In the past year I've met & dated some amazing guys. Two of these guys wanted to shower me with love and treat me like a princess. I loved both these men in different ways but let fear of the future and a crush on another man screw up both relationships. I hurt both the men I dated because I "had feelings" for another guy that I'm "friends" with. I am an idiot. Clear and simple. An idiot.
When I dated "D" I had a HUGE crush on my "friend". I couldn't continue our relationship because I thought the "friend" and I had a shot. Then I dated "K" and REALLY thought I was ready for a relationship. We were moving forward and BOOM! Fear kicked in. I also still had some unresolved feelings for my "friend". I hurt the feelings of "K" and "D" because of my fear and my unresolved feelings for my "friend". The "friend" & I eventually hooked up, making my feelings stronger for him. I thought he actually liked me. I now realize I was stupid. I know, I know......we all make mistakes. I think one of the reasons I dug the "friend" so much was because he reminded me of my EX. YEP. The "jackass" EX.

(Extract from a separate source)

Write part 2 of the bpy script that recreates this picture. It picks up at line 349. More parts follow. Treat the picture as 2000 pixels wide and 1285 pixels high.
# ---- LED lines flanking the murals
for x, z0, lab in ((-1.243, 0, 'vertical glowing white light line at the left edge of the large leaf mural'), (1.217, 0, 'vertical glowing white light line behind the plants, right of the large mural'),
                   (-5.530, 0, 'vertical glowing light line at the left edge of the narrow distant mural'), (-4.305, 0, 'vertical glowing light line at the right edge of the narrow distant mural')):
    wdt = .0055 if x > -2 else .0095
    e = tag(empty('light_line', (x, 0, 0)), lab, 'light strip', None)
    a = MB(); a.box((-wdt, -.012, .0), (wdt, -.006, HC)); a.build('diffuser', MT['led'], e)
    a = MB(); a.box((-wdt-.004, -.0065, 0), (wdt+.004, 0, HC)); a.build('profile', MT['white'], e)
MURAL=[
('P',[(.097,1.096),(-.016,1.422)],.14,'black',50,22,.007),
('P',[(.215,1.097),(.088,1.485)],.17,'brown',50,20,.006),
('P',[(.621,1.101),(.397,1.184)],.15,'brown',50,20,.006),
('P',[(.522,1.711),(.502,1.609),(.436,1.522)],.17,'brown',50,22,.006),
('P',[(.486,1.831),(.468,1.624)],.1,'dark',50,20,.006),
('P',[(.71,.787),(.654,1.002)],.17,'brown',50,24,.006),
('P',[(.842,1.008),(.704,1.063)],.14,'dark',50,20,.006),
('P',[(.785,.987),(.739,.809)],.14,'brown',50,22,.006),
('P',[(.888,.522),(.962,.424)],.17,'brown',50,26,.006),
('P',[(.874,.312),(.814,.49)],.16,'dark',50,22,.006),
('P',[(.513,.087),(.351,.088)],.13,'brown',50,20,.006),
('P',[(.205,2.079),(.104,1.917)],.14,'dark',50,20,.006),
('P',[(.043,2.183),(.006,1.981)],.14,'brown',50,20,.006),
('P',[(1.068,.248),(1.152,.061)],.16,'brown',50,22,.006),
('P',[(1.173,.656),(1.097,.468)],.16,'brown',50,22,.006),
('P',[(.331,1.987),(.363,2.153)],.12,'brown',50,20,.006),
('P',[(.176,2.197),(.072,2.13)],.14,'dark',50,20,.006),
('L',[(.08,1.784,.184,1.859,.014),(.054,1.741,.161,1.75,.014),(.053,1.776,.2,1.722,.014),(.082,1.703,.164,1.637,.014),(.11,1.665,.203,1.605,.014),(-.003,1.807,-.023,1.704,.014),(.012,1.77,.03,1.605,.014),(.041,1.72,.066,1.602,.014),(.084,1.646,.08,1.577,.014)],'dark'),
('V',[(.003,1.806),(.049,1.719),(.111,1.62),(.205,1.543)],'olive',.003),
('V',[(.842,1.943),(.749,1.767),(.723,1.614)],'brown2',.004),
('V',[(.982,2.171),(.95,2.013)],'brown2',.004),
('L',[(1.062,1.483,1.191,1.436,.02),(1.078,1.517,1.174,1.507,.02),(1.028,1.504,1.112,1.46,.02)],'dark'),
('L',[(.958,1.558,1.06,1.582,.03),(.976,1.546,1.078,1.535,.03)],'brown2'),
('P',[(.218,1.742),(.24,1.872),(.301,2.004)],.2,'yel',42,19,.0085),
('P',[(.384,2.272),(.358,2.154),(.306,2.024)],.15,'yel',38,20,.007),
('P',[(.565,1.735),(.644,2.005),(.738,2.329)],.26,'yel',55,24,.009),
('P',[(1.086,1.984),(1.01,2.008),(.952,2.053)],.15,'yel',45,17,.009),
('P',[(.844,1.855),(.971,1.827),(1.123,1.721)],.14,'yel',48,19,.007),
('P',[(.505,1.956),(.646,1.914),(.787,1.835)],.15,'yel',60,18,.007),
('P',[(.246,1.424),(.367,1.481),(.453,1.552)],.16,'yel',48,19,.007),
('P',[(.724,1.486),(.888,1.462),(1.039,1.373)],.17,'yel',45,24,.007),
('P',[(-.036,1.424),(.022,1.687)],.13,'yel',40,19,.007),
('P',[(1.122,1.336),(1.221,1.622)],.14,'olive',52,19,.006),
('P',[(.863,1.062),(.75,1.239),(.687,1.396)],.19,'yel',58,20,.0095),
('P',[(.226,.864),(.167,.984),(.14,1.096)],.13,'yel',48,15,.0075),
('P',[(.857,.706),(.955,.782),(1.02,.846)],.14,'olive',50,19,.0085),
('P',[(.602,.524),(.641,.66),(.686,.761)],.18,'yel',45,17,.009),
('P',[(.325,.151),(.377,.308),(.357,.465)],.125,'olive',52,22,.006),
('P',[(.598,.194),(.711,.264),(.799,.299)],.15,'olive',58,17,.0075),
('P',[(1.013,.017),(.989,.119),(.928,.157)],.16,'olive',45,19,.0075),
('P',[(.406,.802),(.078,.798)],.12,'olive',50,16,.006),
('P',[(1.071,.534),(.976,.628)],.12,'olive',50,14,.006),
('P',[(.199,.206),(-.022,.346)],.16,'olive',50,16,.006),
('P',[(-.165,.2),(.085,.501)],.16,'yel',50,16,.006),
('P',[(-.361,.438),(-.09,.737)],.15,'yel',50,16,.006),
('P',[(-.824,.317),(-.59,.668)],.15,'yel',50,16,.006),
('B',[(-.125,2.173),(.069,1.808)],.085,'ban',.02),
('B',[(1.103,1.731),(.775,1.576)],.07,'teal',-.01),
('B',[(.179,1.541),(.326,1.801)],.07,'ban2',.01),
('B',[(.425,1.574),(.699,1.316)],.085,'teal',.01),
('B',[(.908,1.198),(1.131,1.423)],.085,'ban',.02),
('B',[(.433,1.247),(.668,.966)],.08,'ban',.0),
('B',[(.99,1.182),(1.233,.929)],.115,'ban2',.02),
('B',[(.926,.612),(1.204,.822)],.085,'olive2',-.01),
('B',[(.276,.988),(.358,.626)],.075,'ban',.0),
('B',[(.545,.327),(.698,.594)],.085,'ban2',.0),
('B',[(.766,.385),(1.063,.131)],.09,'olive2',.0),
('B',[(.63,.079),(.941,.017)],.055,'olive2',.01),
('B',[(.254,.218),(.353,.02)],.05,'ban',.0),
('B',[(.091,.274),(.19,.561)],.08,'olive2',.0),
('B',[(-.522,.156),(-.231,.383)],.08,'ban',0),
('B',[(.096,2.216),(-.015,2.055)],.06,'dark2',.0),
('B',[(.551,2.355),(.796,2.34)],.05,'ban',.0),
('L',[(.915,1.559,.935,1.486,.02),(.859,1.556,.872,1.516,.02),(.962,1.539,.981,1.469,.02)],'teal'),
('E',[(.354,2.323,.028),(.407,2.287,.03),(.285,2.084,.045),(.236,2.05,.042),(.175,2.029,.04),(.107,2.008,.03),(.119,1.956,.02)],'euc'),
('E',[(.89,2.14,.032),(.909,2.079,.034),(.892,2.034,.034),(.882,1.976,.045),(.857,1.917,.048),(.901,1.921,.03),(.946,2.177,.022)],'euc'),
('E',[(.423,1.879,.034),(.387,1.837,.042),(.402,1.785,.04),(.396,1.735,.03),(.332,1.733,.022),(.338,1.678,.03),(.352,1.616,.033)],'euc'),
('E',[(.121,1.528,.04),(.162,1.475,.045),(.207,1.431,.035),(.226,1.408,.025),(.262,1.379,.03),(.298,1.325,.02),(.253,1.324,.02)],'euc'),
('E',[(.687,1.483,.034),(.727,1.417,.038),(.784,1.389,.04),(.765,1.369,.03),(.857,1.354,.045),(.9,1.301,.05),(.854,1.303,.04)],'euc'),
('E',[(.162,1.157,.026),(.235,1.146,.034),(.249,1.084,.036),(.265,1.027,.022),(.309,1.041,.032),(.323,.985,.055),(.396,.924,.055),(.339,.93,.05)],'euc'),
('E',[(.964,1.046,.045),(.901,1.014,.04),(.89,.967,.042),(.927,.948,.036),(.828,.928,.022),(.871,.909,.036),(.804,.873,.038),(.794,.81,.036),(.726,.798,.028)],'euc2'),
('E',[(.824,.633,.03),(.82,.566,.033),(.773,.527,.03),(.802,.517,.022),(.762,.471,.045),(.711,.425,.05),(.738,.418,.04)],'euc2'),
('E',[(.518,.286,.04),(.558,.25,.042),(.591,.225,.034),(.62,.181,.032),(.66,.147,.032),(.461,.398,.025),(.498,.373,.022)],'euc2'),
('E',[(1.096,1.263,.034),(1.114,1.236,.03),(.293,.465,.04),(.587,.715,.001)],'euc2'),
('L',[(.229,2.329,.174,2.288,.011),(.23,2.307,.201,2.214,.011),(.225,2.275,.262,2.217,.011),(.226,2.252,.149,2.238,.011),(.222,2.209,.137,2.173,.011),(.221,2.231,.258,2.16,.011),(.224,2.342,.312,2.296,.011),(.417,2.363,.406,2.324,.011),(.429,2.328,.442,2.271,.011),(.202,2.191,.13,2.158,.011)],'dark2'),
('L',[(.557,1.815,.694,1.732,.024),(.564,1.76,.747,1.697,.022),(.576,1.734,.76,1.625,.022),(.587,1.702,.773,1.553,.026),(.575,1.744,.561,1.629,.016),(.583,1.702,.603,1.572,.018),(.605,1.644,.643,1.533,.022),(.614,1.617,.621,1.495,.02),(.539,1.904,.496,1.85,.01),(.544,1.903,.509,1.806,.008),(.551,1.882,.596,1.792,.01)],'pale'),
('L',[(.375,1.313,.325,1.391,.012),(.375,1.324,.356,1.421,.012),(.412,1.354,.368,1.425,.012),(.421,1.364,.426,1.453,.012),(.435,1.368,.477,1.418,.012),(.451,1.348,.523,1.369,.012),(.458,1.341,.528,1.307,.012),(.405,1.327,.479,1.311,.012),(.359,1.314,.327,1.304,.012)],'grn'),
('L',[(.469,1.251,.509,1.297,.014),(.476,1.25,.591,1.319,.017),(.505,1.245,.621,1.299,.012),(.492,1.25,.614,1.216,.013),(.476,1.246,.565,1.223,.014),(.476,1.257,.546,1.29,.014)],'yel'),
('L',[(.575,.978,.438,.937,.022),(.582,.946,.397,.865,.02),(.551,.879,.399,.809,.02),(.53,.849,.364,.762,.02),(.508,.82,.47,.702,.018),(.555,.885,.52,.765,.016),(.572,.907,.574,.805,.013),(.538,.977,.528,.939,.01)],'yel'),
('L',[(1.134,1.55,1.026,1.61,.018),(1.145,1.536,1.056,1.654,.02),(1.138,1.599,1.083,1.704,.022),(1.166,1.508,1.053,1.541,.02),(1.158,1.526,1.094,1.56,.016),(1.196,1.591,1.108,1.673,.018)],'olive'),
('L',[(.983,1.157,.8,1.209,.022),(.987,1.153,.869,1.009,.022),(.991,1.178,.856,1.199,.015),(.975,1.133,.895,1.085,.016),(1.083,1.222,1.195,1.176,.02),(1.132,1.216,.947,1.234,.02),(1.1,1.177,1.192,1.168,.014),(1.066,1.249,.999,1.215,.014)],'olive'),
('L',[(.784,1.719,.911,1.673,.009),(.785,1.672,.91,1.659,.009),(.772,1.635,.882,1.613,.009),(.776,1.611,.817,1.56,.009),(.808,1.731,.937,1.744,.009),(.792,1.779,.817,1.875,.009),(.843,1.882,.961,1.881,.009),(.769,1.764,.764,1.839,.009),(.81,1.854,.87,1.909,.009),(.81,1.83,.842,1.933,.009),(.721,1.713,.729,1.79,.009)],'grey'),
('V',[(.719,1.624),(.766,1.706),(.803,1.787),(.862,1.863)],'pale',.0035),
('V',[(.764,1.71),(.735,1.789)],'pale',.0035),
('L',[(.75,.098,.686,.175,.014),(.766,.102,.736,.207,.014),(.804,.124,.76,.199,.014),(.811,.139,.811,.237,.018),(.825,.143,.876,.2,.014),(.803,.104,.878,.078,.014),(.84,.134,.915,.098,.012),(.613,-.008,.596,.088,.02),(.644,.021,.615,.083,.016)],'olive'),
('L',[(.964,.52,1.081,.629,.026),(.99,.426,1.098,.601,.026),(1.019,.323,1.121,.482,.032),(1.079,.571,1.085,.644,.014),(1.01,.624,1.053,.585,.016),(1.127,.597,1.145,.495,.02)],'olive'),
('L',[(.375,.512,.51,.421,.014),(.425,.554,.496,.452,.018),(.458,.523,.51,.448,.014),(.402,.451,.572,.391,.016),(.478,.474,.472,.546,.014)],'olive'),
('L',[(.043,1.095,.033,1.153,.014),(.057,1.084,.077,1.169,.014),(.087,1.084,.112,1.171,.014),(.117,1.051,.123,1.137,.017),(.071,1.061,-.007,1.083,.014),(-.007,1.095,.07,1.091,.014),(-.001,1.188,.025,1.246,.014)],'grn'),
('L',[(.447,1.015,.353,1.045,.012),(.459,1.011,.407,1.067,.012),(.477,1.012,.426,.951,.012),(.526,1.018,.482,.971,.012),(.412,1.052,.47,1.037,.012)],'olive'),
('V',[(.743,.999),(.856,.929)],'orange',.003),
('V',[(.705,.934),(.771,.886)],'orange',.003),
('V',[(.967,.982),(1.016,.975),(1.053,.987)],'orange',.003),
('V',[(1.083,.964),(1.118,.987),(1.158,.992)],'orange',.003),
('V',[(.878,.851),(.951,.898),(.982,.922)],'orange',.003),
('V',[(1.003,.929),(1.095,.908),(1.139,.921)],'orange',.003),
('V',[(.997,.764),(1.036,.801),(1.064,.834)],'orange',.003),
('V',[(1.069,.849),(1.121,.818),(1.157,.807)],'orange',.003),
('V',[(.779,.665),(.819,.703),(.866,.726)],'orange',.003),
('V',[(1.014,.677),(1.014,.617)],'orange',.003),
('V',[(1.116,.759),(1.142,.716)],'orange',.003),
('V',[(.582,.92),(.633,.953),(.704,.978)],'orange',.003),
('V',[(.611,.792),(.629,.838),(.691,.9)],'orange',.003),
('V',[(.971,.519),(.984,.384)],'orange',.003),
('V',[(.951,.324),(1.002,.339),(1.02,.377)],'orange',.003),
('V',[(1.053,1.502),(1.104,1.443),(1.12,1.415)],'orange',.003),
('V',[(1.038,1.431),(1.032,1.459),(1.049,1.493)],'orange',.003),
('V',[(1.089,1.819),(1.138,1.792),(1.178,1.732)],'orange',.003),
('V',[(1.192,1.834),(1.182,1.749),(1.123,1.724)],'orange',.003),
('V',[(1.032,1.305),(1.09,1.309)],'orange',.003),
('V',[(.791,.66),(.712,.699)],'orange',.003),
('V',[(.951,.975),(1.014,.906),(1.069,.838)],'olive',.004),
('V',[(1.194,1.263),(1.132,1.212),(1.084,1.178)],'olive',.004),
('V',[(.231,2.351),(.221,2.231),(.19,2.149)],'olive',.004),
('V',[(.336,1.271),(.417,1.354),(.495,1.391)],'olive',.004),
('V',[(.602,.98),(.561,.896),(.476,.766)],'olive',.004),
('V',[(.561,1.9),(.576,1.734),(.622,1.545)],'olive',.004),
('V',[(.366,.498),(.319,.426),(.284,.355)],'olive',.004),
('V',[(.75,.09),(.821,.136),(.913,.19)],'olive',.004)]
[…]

I KNOW now that I'm obviously not ready for a fabulous man. I've had two & let them slip away. Not sure the feelings for my "friend" are as strong as I think. There's the possibility I'm holding onto that so I don't have to commit. Guess all this means I'm not ready. Can't lie though.....when I found my "friend" started dating another girl I felt my heart hurt. My face got red & I felt like I'd been slapped.
Well....look at that..."BitterMel" has a soft spot The "Bitter" girl has a boo boo & feels like a fool. Karmas a bitch. I asked for this one. Still sucks though.